This Anjat carrying basket, woven in East Kalimantan, Indonesia, is used every day for carrying light loads such as clothes, food, and other items—their version of our backpack and far more interesting. The basket is woven from strips of rattan skin, a very strong and pliable bast fiber. Starting at the top of the basket, the loops are integrated into the body of the basket for strength. The weaving technique uses black, made from a natural dye derived from soaking and boiling the rattan fibers in mud, leaves, and roots, and undyed rattan strips to create the motifs. The decorative motifs vary from basket to basket, and depict creepers, ferns, fruits, shoots and vines.

Basket weaving is primarily women’s work, most of whom are farmers by day and weavers at night and during the rainy season.
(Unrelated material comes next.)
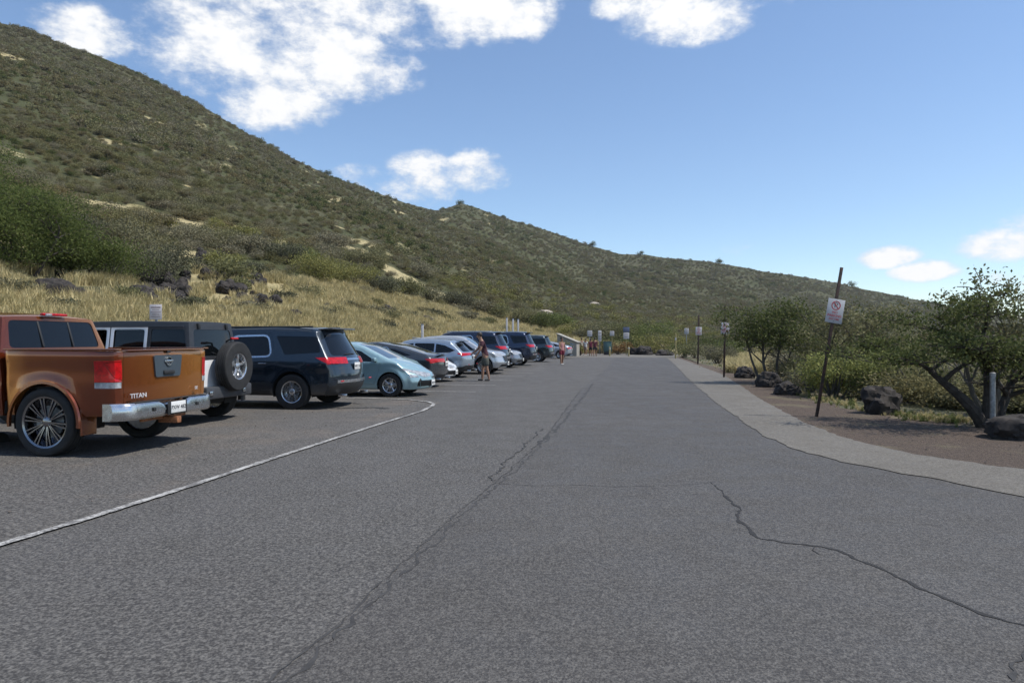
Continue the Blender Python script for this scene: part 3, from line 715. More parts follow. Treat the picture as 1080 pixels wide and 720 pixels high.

It takes them several days to make a rattan basket from harvesting the rattan in the forest, drying it, cleaning, thinning, and preparing the strips into the desired widths and lengths, dyeing the fibers, and weaving the basket. Weaving time varies depending on the basket type and size, as well as the skill of the weaver, but on average it takes a half to two days per basket.

Massive deforestation of tropical forests and an increasing number of commercial plantation estates, mostly oil palm, hinders the local access to the fiber and dye plant resources needed for making the naturally-dyed baskets, hats, and mats.

The young people are leaving their villages for education and jobs in the large cities of Indonesia and Malaysia. They don’t have access to the dye and plant resources or the time to dedicate the many years required to learn the harvesting, dyeing and basketry techniques.